Frequent rewinds had reduced efficiency, and developments in electric motor design had left the motors looking extremely costly to run and unsustainable from an environmental viewpoint.
Challenge
Each motor drives a single aerator, which operates in its own water treatment lane. The failure of even one motor would significantly disrupt water treatment operations and reduce capacity, by requiring the closure of an entire lane.
Newly installed IE4 aerator paddle motors
The age of the motors meant that there were no spares available, and no record of the number of rewinds they had undergone. Grease nipples were damaged beyond repair making lubrication difficult, and there was no lubrication service contract in place. Some motors were showing signs of potential imminent bearing failure.

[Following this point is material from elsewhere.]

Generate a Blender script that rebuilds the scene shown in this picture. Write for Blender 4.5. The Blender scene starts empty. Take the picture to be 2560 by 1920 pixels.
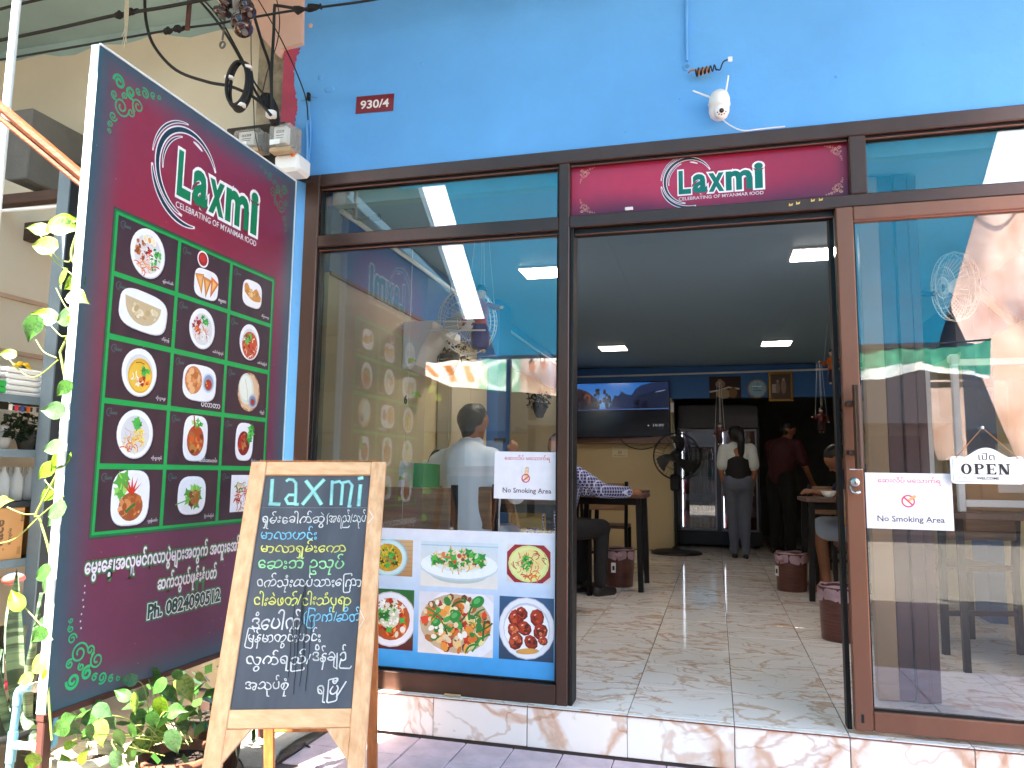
import bpy, math, random
import numpy as np
from mathutils import Vector, Matrix, Euler
S = bpy.context.scene
COL = S.collection
# ---------------------------------------------------------------- camera
FPX, YAW, PITCH, ROLL = 1882.6, -.26426669, .11687344, .01311328     # focal length in pixels of the 2560 px wide photograph
EYE = Vector((0, -3.1, 1.095))
_f = Vector((math.sin(YAW)*math.cos(PITCH), math.cos(YAW)*math.cos(PITCH), math.sin(PITCH)))
_r = Vector((math.cos(YAW), -math.sin(YAW), 0)); _u = _r.cross(_f)
_cr, _sr = math.cos(ROLL), math.sin(ROLL)
CR, CU = _cr*_r+_sr*_u, -_sr*_r+_cr*_u
cam = bpy.data.cameras.new('camera'); co = bpy.data.objects.new('camera', cam); COL.objects.link(co)
cam.sensor_width = 36; cam.lens = 36*FPX/2560; cam.clip_start = .05; cam.clip_end = 400
mw = Matrix((CR, CU, -_f)).transposed().to_4x4(); mw.translation = EYE; co.matrix_world = mw
S.camera = co
# ---------------------------------------------------------------- light
SUN = Vector((-.2, -.65, 1)).normalized()          # towards the sun
W = bpy.data.worlds.new('World'); S.world = W; W.use_nodes = True
nt = W.node_tree; nt.nodes.clear()
sky = nt.nodes.new('ShaderNodeTexSky'); sky.sky_type = 'NISHITA'; sky.sun_disc = False
sky.sun_elevation = math.asin(SUN.z); sky.sun_rotation = math.atan2(SUN.x, SUN.y)
sky.dust_density = 4; sky.air_density = 1.2; sky.altitude = 200
bg = nt.nodes.new('ShaderNodeBackground'); bg.inputs[1].default_value = .13
wo = nt.nodes.new('ShaderNodeOutputWorld')
nt.links.new(sky.outputs[0], bg.inputs[0]); nt.links.new(bg.outputs[0], wo.inputs[0])
sl = bpy.data.lights.new('sun', 'SUN'); sl.energy = 5; sl.angle = math.radians(.5); sl.color = (1, .92, .80)
so = bpy.data.objects.new('sun', sl); COL.objects.link(so); so.rotation_euler = SUN.to_track_quat('Z', 'Y').to_euler()
S.view_settings.view_transform = 'Standard'; S.view_settings.look = 'None'
S.view_settings.exposure = 3.5; S.view_settings.gamma = 1; S.view_settings.use_curve_mapping = False
S.render.engine = 'CYCLES'
S.cycles.max_bounces = 10; S.cycles.diffuse_bounces = 5; S.cycles.glossy_bounces = 5; S.cycles.transparent_max_bounces = 24
S.cycles.transmission_bounces = 6; S.cycles.sample_clamp_indirect = 8; S.cycles.use_denoising = True
R = random.Random(7)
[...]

At 28 years old, the motors were assumed to be equivalent to what is now EFF2 efficiency rating. This was resulting in high energy consumption and a large carbon footprint.
The customer was planning to run the motors to failure but their age meant that, in the meantime, running costs were unnecessarily high. Inevitable eventual catastrophic failure would result in significant disruption and further costs.
Solution
1% of the Total Cost of Ownership of an electric motor is acquisition. 2% is maintenance. The remaining 97% is the energy cost. So ERIKS proposed an upgrade to new energy efficient 45kW IE4 electric motors. This would benefit the customer not only in terms of reduced energy costs and consumption, but also with a smaller carbon footprint and a far smaller risk of breakdown, downtime and associated disruption.

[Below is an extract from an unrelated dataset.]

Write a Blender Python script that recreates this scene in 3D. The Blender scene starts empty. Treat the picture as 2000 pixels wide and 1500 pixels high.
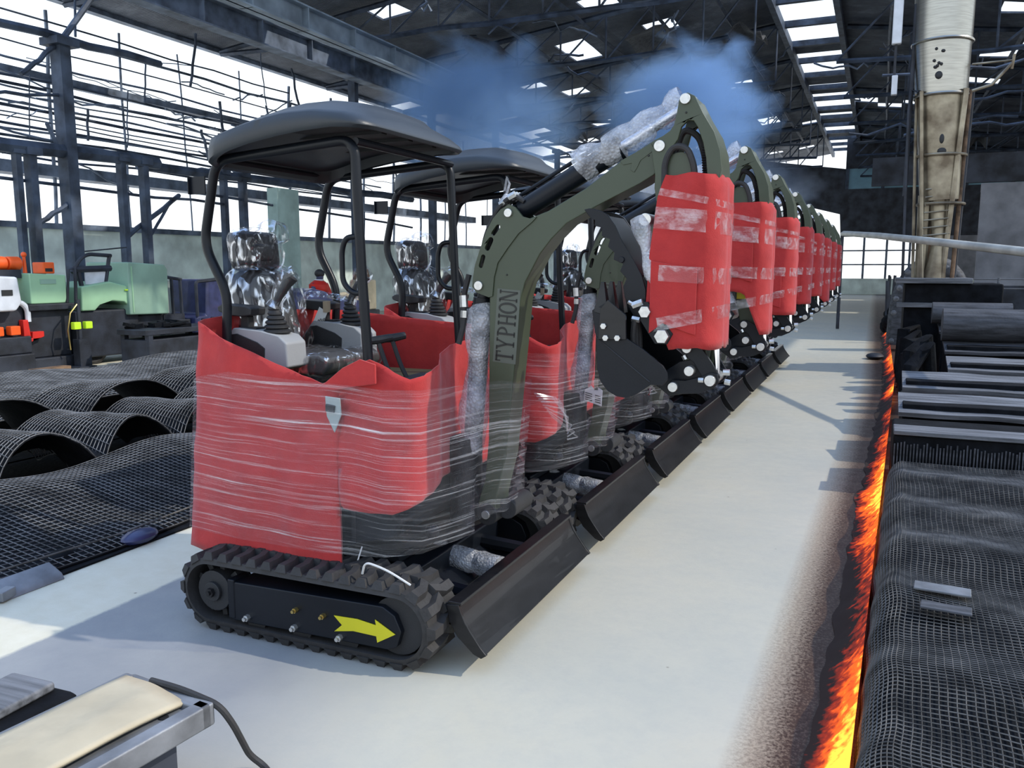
import bpy, bmesh, math, random
from math import sin, cos, pi, radians
from mathutils import Vector, Matrix, noise
from mathutils.geometry import tessellate_polygon
random.seed(7)
SC = bpy.context.scene
COL = SC.collection

# ------------------------------------------------------------------ camera
# world axes: +x = the way the excavators face (towards the aisle), +y = along the row into the hall
cam_data = bpy.data.cameras.new('camera')
cam_data.sensor_fit = 'HORIZONTAL'
cam_data.sensor_width = 36.0
cam_data.lens = 36.0 * 1625.0 / 2000.0
cam_data.clip_end = 400
cam = bpy.data.objects.new('camera', cam_data)
COL.objects.link(cam)
cam.location = (1.264, -2.667, 1.53)
cam.rotation_euler = (pi / 2 - 0.139, 0, 0.412)
SC.camera = cam

# ------------------------------------------------------------------ sky, sun, exposure
W = bpy.data.worlds.new('sky')
SC.world = W
W.use_nodes = True
wn, wl = W.node_tree.nodes, W.node_tree.links
wn.clear()
w_out = wn.new('ShaderNodeOutputWorld')
w_bg = wn.new('ShaderNodeBackground')
w_tc = wn.new('ShaderNodeTexCoord')
w_sep = wn.new('ShaderNodeSeparateXYZ')
w_rmp = wn.new('ShaderNodeValToRGB')
w_rmp.color_ramp.elements[0].position = 0.0
w_rmp.color_ramp.elements[0].color = (0.95, 0.98, 1.0, 1)
w_rmp.color_ramp.elements[1].position = 0.8
w_rmp.color_ramp.elements[1].color = (0.36, 0.55, 0.95, 1)
e = w_rmp.color_ramp.elements.new(0.3)
e.color = (0.78, 0.89, 1.0, 1)
wl.new(w_tc.outputs['Generated'], w_sep.inputs[0])
wl.new(w_sep.outputs['Z'], w_rmp.inputs[0])
wl.new(w_rmp.outputs[0], w_bg.inputs['Color'])
w_bg.inputs['Strength'].default_value = 1.55
wl.new(w_bg.outputs[0], w_out.inputs[0])

sun_d = bpy.data.lights.new('sun', 'SUN')
sun_d.energy = 2.9
sun_d.color = (1.0, 0.93, 0.82)
sun_d.angle = radians(0.8)
sun = bpy.data.objects.new('sun', sun_d)
COL.objects.link(sun)
sun.location = (12, 4, 14)
SUN_DIR = Vector((0.92, 0.30, 0.86)).normalized()          # towards the sun
sun.rotation_euler = SUN_DIR.to_track_quat('Z', 'Y').to_euler()

SC.view_settings.view_transform = 'Standard'
SC.view_settings.look = 'None'
SC.view_settings.gamma = 1.0
SC.view_settings.use_curve_mapping = False
SC.view_settings.exposure = 0.0
cy = SC.cycles
cy.max_bounces = 7
cy.diffuse_bounces = 3
cy.glossy_bounces = 3
cy.transmission_bounces = 4
cy.volume_bounces = 1
cy.transparent_max_bounces = 14
cy.use_adaptive_sampling = True
cy.adaptive_threshold = 0.02
cy.use_denoising = True
cy.caustics_reflective = False
cy.caustics_refractive = False

# ------------------------------------------------------------------ materials
class NT:
    def __init__(s, m):
        s.t = m.node_tree; s.n = s.t.nodes; s.l = s.t.links
    def add(s, typ, **kw):
        nd = s.n.new(typ)
        for k, v in kw.items():
            if k.startswith('i_'):
                key = k[2:]
                key = int(key) if key.isdigit() else key.replace('_', ' ')
                nd.inputs[key].default_value = v
            else:
                setattr(nd, k, v)
        return nd
    def link(s, a, b): s.l.new(a, b)
    def ramp(s, src, stops, interp='LINEAR'):
        r = s.n.new('ShaderNodeValToRGB')
        r.color_ramp.interpolation = interp
        el = r.color_ramp.elements
        while len(el) > 1: el.remove(el[-1])
        el[0].position, el[0].color = stops[0][0], col4(stops[0][1])
        for p, c in stops[1:]:
            x = el.new(p); x.color = col4(c)
        s.l.new(src, r.inputs[0])
        return r.outputs[0]
    def math(s, op, a, b=None, c=None, clamp=False):
        m = s.n.new('ShaderNodeMath'); m.operation = op; m.use_clamp = clamp
        for i, x in enumerate((a, b, c)):
            if x is None: continue
            if isinstance(x, (int, float)): m.inputs[i].default_value = x
            else: s.l.new(x, m.inputs[i])
        return m.outputs[0]
    def mix(s, fac, a, b):
        m = s.n.new('ShaderNodeMix'); m.data_type = 'RGBA'
        for i, x in ((0, fac), (6, a), (7, b)):
            if isinstance(x, (int, float)): m.inputs[i].default_value = x
            elif isinstance(x, tuple): m.inputs[i].default_value = col4(x)
            else: s.l.new(x, m.inputs[i])
        return m.outputs[2]

def col4(c):
    if isinstance(c, (int, float)): return (c, c, c, 1)
    return (c[0], c[1], c[2], 1)

MATS = {}
def mat(name, base, rough=0.5, metal=0.0, var=0.0, vscale=6.0, bump=0.0, bscale=40.0, coat=0.0, spec=0.5,
        base2=None, dirt=0.0, aniso=None):
    """procedural principled material: colour varied by noise, fine noise bump"""
    m = bpy.data.materials.new(name); m.use_nodes = True
    t = NT(m); p = t.n['Principled BSDF']
    p.inputs['Roughness'].default_value = rough
    p.inputs['Metallic'].default_value = metal
    p.inputs['Coat Weight'].default_value = coat
    p.inputs['Specular IOR Level'].default_value = spec
    tc = t.add('ShaderNodeTexCoord')
    nz = t.add('ShaderNodeTexNoise', i_Scale=vscale, i_Detail=5.0)
    src = tc.outputs['Object']
    if aniso:
        mp = t.add('ShaderNodeMapping'); mp.inputs['Scale'].default_value = aniso
        t.link(src, mp.inputs[0]); src = mp.outputs[0]
    t.link(src, nz.inputs['Vector'])
    b2 = base2 if base2 else tuple(min(1, x * (1 + var)) for x in base)
    b1 = base if base2 else tuple(x * (1 - var) for x in base)
    c = t.ramp(nz.outputs['Fac'], [(0.35, b1), (0.65, b2)])
    t.link(c, p.inputs['Base Color'])
    if bump:
        bz = t.add('ShaderNodeTexNoise', i_Scale=bscale, i_Detail=3.0)
        t.link(tc.outputs['Object'], bz.inputs['Vector'])
        bp = t.add('ShaderNodeBump', i_Strength=bump, i_Distance=0.01)
        t.link(bz.outputs['Fac'], bp.inputs['Height'])
        t.link(bp.outputs[0], p.inputs['Normal'])
    MATS[name] = m
    return m

def film_mat(name, tint, lo, hi, scale, rough=0.12, density=(0.42, 0.75), uv=True, bump=0.4, diff=0.35, mask=None, ridged=False):
    """clear plastic film: mostly see-through, with streaks that are whiter and glossier"""
    m = bpy.data.materials.new(name); m.use_nodes = True
    t = NT(m); t.n.remove(t.n['Principled BSDF'])
    out = t.n['Material Output']
    tc = t.add('ShaderNodeTexCoord')
    mp = t.add('ShaderNodeMapping'); mp.inputs['Scale'].default_value = scale
    wob = t.add('ShaderNodeTexNoise', i_Scale=1.6, i_Detail=1.0)
    t.link(tc.outputs['UV' if uv else 'Object'], wob.inputs['Vector'])
    vm = t.add('ShaderNodeVectorMath', operation='MULTIPLY_ADD')
    t.link(wob.outputs['Color'], vm.inputs[0]); vm.inputs[1].default_value = (0.0, 0.07, 0.0) if uv else (0.05, 0.05, 0.05)
    t.link(tc.outputs['UV' if uv else 'Object'], vm.inputs[2])
    t.link(vm.outputs[0], mp.inputs[0])
    nz = t.add('ShaderNodeTexNoise', i_Scale=1.0, i_Detail=6.0, i_Roughness=0.7)
    t.link(mp.outputs[0], nz.inputs['Vector'])
    if ridged:
        # creases: bright lines where the noise crosses its middle value
        nz.inputs['Detail'].default_value = 2.0
        cr = t.math('SUBTRACT', 1.0, t.math('MULTIPLY', t.math('ABSOLUTE', t.math('SUBTRACT', nz.outputs['Fac'], 0.5)), 14.0), clamp=True)
        f = t.ramp(cr, [(0.25, lo), (1.0, hi)])
    else:
        f = t.ramp(nz.outputs['Fac'], [(density[0], lo), (density[1], hi)])
    if mask:
        mm = t.add('ShaderNodeMapping'); mm.inputs['Scale'].default_value = (mask[0], mask[1], 1)
        t.link(vm.outputs[0], mm.inputs[0])
        mz = t.add('ShaderNodeTexNoise', i_Scale=1.0, i_Detail=3.0); t.link(mm.outputs[0], mz.inputs['Vector'])
        f = t.math('ADD', lo, t.math('MULTIPLY', f, t.ramp(mz.outputs['Fac'], [(0.38, 0.12), (0.66, 1.0)])))
    tr = t.add('ShaderNodeBsdfTransparent'); tr.inputs[0].default_value = col4(tint)
    gl = t.add('ShaderNodeBsdfGlossy', i_Roughness=rough)
    gl.inputs['Color'].default_value = (0.95, 0.97, 1, 1)
    df = t.add('ShaderNodeBsdfDiffuse'); df.inputs['Color'].default_value = (0.85, 0.88, 0.95, 1)
    bp = t.add('ShaderNodeBump', i_Strength=bump, i_Distance=0.02)
    t.link(nz.outputs['Fac'], bp.inputs['Height'])
    t.link(bp.outputs[0], gl.inputs['Normal']); t.link(bp.outputs[0], df.inputs['Normal'])
    m1 = t.add('ShaderNodeMixShader', i_0=diff); t.link(gl.outputs[0], m1.inputs[1]); t.link(df.outputs[0], m1.inputs[2])
    m2 = t.add('ShaderNodeMixShader'); t.link(f, m2.inputs[0]); t.link(tr.outputs[0], m2.inputs[1]); t.link(m1.outputs[0], m2.inputs[2])
    t.link(m2.outputs[0], out.inputs[0])
    MATS[name] = m
    return m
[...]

Corroded terminals boxes from water ingress
Because the motors could not be out of action for more than a day each, ERIKS undertook to replace all 11 individually, taking a maximum of one day each. This included removing the existing asset, installing, testing and commissioning the new motor, and cleaning down the site.
An additional problem arose when the terminal boxes were discovered to have suffered water ingress. Each box was full of water and the terminal glands had seized onto the boxes. ERIKS’ engineers not only devised a bespoke adaptation to the terminal boxes to fit the new motors, but also had each one engineered and fitted within the tight one-day timescale to avoid any production losses.